(INSTRUCTION): Check each line of the records below for the string "pixels", then state how many lines contain it, with no other output.

(MATERIAL PROVIDED):
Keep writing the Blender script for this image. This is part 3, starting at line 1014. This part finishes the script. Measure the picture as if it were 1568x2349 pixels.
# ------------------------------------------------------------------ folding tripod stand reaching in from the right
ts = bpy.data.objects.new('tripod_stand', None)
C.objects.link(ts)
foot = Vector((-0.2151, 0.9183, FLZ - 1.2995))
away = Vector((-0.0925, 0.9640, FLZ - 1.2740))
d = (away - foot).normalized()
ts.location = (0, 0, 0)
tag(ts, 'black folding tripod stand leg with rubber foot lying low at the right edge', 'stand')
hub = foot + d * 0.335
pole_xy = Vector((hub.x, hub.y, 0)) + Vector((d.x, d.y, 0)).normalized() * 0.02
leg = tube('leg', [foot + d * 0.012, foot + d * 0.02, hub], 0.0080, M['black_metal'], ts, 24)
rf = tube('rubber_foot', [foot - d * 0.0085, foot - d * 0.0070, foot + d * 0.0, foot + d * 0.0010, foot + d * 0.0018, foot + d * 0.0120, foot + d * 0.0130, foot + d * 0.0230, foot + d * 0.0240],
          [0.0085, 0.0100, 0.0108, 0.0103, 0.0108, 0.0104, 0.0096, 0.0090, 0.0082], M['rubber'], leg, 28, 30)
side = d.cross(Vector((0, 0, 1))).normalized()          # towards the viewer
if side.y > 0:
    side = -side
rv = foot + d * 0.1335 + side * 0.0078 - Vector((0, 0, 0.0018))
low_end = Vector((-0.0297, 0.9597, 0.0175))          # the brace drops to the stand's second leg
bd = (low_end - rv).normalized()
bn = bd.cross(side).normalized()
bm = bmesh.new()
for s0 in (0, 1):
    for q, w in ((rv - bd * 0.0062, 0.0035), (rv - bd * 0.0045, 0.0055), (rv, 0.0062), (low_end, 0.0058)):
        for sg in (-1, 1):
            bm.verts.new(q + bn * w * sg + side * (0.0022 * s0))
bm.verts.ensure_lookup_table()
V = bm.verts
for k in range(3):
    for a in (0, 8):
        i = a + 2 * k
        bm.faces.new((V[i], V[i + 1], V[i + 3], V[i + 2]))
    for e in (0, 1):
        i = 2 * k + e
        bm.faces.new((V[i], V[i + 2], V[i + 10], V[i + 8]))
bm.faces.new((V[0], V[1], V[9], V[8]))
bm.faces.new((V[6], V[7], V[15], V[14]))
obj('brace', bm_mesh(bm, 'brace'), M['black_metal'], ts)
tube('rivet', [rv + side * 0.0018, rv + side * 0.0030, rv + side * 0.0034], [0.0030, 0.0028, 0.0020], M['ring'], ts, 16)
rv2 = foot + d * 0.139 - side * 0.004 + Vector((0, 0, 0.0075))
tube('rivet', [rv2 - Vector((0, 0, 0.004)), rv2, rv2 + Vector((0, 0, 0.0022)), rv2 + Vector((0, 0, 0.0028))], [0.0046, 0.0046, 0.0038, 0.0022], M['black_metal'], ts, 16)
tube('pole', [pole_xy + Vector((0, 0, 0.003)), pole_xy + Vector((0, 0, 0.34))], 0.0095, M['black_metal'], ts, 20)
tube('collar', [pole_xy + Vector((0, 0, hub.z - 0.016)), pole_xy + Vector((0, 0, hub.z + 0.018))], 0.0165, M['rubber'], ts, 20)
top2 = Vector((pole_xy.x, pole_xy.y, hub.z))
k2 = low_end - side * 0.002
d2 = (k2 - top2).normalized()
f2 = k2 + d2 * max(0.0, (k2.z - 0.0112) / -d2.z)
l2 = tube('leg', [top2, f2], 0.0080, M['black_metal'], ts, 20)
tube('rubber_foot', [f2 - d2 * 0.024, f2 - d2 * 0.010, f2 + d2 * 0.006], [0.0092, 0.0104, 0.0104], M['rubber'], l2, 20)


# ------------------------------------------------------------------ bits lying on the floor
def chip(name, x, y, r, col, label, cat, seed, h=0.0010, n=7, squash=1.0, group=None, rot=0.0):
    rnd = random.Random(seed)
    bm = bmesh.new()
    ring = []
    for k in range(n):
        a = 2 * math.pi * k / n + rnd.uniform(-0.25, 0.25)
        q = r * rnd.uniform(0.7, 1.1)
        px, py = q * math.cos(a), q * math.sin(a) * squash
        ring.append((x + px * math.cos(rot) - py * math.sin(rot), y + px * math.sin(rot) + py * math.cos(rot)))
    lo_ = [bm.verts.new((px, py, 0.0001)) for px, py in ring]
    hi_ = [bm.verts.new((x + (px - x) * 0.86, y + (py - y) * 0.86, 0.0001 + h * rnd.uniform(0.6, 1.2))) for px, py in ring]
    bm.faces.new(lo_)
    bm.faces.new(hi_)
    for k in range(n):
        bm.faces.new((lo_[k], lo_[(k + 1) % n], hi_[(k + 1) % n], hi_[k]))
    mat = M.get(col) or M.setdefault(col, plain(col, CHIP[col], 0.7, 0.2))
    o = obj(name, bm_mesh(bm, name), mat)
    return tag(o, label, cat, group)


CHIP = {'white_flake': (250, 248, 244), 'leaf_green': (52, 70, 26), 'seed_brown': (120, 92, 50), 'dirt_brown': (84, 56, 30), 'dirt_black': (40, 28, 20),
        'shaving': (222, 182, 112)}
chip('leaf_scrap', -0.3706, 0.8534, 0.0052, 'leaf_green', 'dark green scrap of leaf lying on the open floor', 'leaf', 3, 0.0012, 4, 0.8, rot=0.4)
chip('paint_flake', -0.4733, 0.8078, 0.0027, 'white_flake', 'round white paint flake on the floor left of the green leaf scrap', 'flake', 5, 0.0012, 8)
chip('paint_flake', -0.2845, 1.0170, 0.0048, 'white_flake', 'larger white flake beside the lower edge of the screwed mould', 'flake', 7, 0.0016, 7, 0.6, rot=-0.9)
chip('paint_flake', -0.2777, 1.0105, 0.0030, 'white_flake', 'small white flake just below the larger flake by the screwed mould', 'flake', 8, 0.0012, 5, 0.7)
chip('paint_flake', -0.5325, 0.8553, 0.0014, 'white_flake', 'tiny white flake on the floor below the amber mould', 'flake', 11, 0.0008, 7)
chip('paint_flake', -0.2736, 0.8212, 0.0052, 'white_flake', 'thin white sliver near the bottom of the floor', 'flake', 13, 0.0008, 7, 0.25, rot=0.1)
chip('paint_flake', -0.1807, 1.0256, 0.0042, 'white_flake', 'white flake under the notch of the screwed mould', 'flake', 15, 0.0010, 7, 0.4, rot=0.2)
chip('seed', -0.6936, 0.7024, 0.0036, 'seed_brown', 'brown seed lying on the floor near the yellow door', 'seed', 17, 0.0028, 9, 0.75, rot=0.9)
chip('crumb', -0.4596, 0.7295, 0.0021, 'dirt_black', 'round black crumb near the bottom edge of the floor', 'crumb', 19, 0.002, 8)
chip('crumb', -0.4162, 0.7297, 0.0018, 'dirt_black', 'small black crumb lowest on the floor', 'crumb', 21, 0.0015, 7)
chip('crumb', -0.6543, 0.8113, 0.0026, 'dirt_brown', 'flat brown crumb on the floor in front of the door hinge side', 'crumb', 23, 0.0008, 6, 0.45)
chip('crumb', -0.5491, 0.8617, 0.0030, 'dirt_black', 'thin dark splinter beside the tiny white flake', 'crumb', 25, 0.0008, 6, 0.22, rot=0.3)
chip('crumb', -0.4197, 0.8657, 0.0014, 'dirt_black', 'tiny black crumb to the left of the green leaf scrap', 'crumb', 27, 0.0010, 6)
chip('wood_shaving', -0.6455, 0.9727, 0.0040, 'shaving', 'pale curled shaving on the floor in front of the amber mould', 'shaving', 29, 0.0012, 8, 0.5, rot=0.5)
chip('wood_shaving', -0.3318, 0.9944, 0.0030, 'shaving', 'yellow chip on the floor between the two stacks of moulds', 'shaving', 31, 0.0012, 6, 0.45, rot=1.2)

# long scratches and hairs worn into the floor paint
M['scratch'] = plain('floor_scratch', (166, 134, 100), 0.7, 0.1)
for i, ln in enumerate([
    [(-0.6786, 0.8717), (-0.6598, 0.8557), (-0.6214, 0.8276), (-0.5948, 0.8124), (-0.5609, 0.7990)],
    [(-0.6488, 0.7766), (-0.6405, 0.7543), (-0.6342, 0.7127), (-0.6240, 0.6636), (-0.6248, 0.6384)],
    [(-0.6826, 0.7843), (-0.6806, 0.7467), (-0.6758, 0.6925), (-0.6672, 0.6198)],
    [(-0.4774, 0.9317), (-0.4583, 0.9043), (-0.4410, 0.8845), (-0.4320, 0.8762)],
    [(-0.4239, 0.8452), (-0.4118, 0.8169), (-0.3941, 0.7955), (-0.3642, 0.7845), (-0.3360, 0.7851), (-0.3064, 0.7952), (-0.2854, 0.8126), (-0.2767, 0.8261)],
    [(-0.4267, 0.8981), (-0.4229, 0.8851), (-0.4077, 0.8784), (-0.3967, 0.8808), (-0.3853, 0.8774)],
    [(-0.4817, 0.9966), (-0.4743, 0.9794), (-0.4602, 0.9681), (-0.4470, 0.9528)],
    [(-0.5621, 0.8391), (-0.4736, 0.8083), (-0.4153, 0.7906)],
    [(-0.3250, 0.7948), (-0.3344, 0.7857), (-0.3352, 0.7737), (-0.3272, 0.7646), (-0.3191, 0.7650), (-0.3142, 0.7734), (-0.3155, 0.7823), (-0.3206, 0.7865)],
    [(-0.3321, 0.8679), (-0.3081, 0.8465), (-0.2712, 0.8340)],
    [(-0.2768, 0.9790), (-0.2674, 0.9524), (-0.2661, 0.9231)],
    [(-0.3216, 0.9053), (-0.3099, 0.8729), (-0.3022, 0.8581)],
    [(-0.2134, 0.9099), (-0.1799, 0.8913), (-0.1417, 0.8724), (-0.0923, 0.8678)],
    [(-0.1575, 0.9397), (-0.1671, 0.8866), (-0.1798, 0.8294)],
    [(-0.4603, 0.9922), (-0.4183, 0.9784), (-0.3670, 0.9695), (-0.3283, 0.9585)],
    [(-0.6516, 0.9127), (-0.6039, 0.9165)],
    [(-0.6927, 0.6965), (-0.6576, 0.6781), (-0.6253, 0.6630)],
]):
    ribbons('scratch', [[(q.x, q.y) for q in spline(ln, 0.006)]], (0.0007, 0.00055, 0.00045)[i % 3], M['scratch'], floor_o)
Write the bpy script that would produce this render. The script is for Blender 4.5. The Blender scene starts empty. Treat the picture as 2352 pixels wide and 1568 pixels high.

(COMPLETED EXERCISE): 2